● **EXERCISE**
Exactly how many lines have the word "scene"? Answer with the bare number.
>>>
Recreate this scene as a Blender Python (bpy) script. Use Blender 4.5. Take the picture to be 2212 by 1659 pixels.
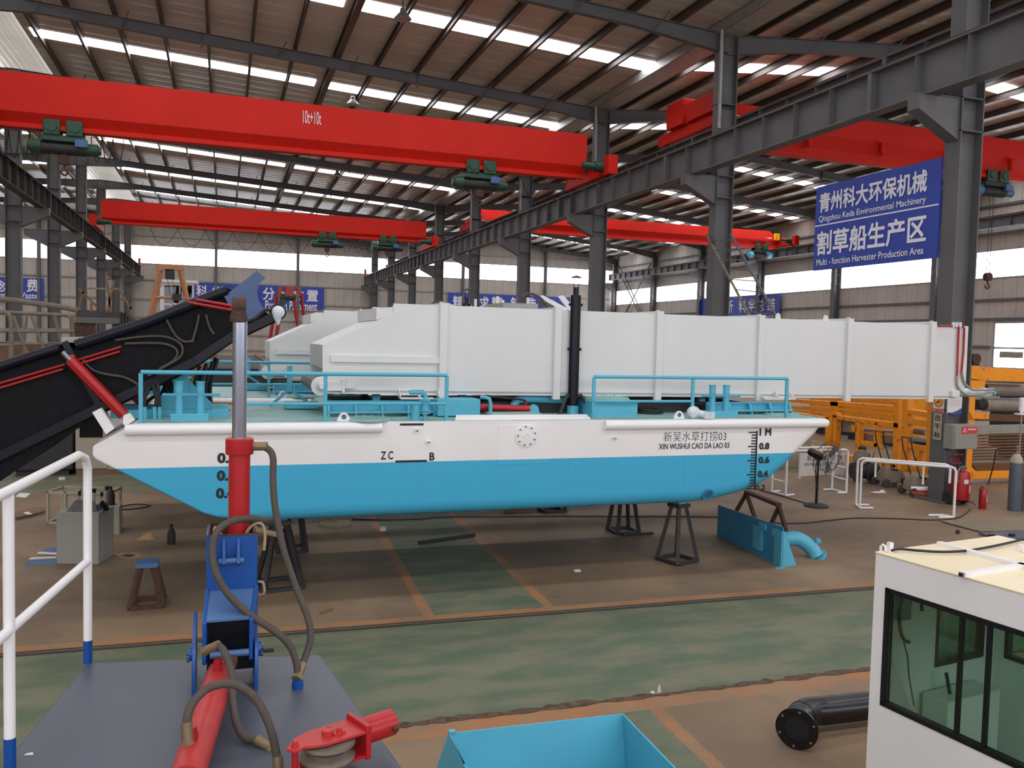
import bpy, bmesh, math, random
from mathutils import Vector, Matrix
random.seed(7)
for o in list(bpy.data.objects):
    bpy.data.objects.remove(o)
SC = bpy.context.scene
COL = SC.collection
# ---------------------------------------------------------------- camera
YAW, PITCH, ROLL, FPX, EYE = 0.329347, 0.05134822, 0.02436648, 1830.0, 3.2
IW, IH = 2212.0, 1659.0
_f = Vector((math.sin(YAW)*math.cos(PITCH), math.cos(YAW)*math.cos(PITCH), -math.sin(PITCH)))
_r0 = Vector((math.cos(YAW), -math.sin(YAW), 0)); _u0 = _r0.cross(_f)
_r = math.cos(ROLL)*_r0 + math.sin(ROLL)*_u0
_u = -math.sin(ROLL)*_r0 + math.cos(ROLL)*_u0
cam_data = bpy.data.cameras.new('camera'); cam = bpy.data.objects.new('camera', cam_data); COL.objects.link(cam)
cam_data.sensor_width = 36.0; cam_data.lens = 36.0*FPX/IW; cam_data.clip_end = 400; cam_data.clip_start = 0.05
M = Matrix.Identity(4)
for i in range(3):
    M[i][0], M[i][1], M[i][2] = _r[i], _u[i], -_f[i]
M[2][3] = EYE
cam.matrix_world = M
SC.camera = cam
# ---------------------------------------------------------------- exposure, sky
SC.view_settings.view_transform = 'Standard'; SC.view_settings.look = 'None'
SC.view_settings.gamma = 1.0; SC.view_settings.use_curve_mapping = False
SC.view_settings.exposure = -0.22
SKY_LIGHT, WIN_LIGHT = 13.0, 7.0     # brightness of the translucent roof sheets and the windows, both lit from outside
W = bpy.data.worlds.new('sky'); SC.world = W; W.use_nodes = True
bg = W.node_tree.nodes['Background']; bg.inputs[0].default_value = (0.80, 0.88, 1.0, 1); bg.inputs[1].default_value = 1.5

# ---------------------------------------------------------------- measuring helpers (a viewing ray met with a plane of the hall)
def _ray(x, y):
    return _f*FPX + _r*(x-IW/2) - _u*(y-IH/2)
def PY(x, y, Y):
    d = _ray(x, y); return Vector((0, 0, EYE)) + d*(Y/d.y)
def PX(x, y, X):
    d = _ray(x, y); return Vector((0, 0, EYE)) + d*(X/d.x)
def PZ(x, y, Z=0.0):
    d = _ray(x, y); return Vector((0, 0, EYE)) + d*((Z-EYE)/d.z)
V = lambda *a: Vector(a)

# ---------------------------------------------------------------- materials
def lin(h):
    h = h.lstrip('#'); c = [int(h[i:i+2], 16)/255 for i in (0, 2, 4)]
    return tuple(v/12.92 if v <= 0.04045 else ((v+0.055)/1.055)**2.4 for v in c) + (1,)
MATS = {}
def mat(name, col, rough=0.5, metal=0.0, var=0.12, scale=2.5, bump=0.0, bscale=60.0, spec=0.5, dirt=None, dirt_amt=0.0, emit=None, estr=0.0, coat=0.0):
    m = bpy.data.materials.new(name); m.use_nodes = True; nt = m.node_tree; N = nt.nodes; L = nt.links
    b = N['Principled BSDF']; c = lin(col) if isinstance(col, str) else tuple(col)+(1,)
    b.inputs['Roughness'].default_value = rough; b.inputs['Metallic'].default_value = metal
    b.inputs['Specular IOR Level'].default_value = spec; b.inputs['Coat Weight'].default_value = coat
    tc = N.new('ShaderNodeTexCoord')
    nz = N.new('ShaderNodeTexNoise'); nz.inputs['Scale'].default_value = scale; nz.inputs['Detail'].default_value = 5
    L.new(tc.outputs['Object'], nz.inputs['Vector'])
    rp = N.new('ShaderNodeValToRGB'); L.new(nz.outputs['Fac'], rp.inputs['Fac'])
    rp.color_ramp.elements[0].position = 0.3; rp.color_ramp.elements[1].position = 0.7
    rp.color_ramp.elements[0].color = tuple(v*(1-var) for v in c[:3])+(1,)
    rp.color_ramp.elements[1].color = tuple(min(1, v*(1+var*0.6)) for v in c[:3])+(1,)
    out = rp.outputs['Color']
    if dirt:
        n2 = N.new('ShaderNodeTexNoise'); n2.inputs['Scale'].default_value = scale*3.1; n2.inputs['Detail'].default_value = 8
        L.new(tc.outputs['Object'], n2.inputs['Vector'])
        r2 = N.new('ShaderNodeValToRGB'); L.new(n2.outputs['Fac'], r2.inputs['Fac'])
        r2.color_ramp.elements[0].position = 0.62-dirt_amt*0.3; r2.color_ramp.elements[1].position = 0.72
        mx = N.new('ShaderNodeMix'); mx.data_type = 'RGBA'; L.new(r2.outputs['Color'], mx.inputs['Factor'])
        L.new(out, mx.inputs['A']); mx.inputs['B'].default_value = lin(dirt); out = mx.outputs['Result']
    L.new(out, b.inputs['Base Color'])
    if bump > 0:
        n3 = N.new('ShaderNodeTexNoise'); n3.inputs['Scale'].default_value = bscale; n3.inputs['Detail'].default_value = 4
        L.new(tc.outputs['Object'], n3.inputs['Vector'])
        bp = N.new('ShaderNodeBump'); bp.inputs['Strength'].default_value = bump; bp.inputs['Distance'].default_value = 0.01
        L.new(n3.outputs['Fac'], bp.inputs['Height']); L.new(bp.outputs['Normal'], b.inputs['Normal'])
    if emit:
        b.inputs['Emission Color'].default_value = lin(emit); b.inputs['Emission Strength'].default_value = estr
    MATS[name] = m; return m
def nmath(nt, op, a, b=None, c=None):
    n = nt.nodes.new('ShaderNodeMath'); n.operation = op
    for i, v in enumerate((a, b, c)):
        if v is None: continue
        if isinstance(v, (int, float)): n.inputs[i].default_value = v
        else: nt.links.new(v, n.inputs[i])
    return n.outputs[0]
def corrugated(name, col, axis, pitch, rough=0.6, depth=0.6, var=0.1, line=0.75):
    """Ribbed sheet: a rib every `pitch` metres along the object's `axis`, in bump and as a slightly darker seam."""
    m = mat(name, col, rough, var=var, scale=0.6); nt = m.node_tree; N = nt.nodes; L = nt.links; b = N['Principled BSDF']
    tc = N.new('ShaderNodeTexCoord'); sp = N.new('ShaderNodeSeparateXYZ'); L.new(tc.outputs['Object'], sp.inputs[0])
    t = nmath(nt, 'FRACT', nmath(nt, 'DIVIDE', sp.outputs[axis], pitch))
    rib = nmath(nt, 'SMOOTH_MIN', nmath(nt, 'MULTIPLY', nmath(nt, 'ABSOLUTE', nmath(nt, 'SUBTRACT', t, 0.5)), 4.0), 1.0, 0.2)
    bp = N.new('ShaderNodeBump'); bp.inputs['Strength'].default_value = depth; bp.inputs['Distance'].default_value = 0.04
    L.new(rib, bp.inputs['Height']); L.new(bp.outputs['Normal'], b.inputs['Normal'])
    seam = nmath(nt, 'GREATER_THAN', t, 0.94)
    src = b.inputs['Base Color'].links[0].from_socket
    mx = N.new('ShaderNodeMix'); mx.data_type = 'RGBA'; mx.blend_type = 'MULTIPLY'; L.new(seam, mx.inputs['Factor'])
    L.new(src, mx.inputs['A']); mx.inputs['B'].default_value = (line, line, line, 1); L.new(mx.outputs['Result'], b.inputs['Base Color'])
    return m
def glow(name, col, strength):
    m = bpy.data.materials.new(name); m.use_nodes = True; N = m.node_tree.nodes
    b = N['Principled BSDF']; b.inputs['Base Color'].default_value = (0.8, 0.8, 0.8, 1)
    b.inputs['Emission Color'].default_value = lin(col); b.inputs['Emission Strength'].default_value = strength
    MATS[name] = m; return m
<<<
● **FINAL RESULT**
2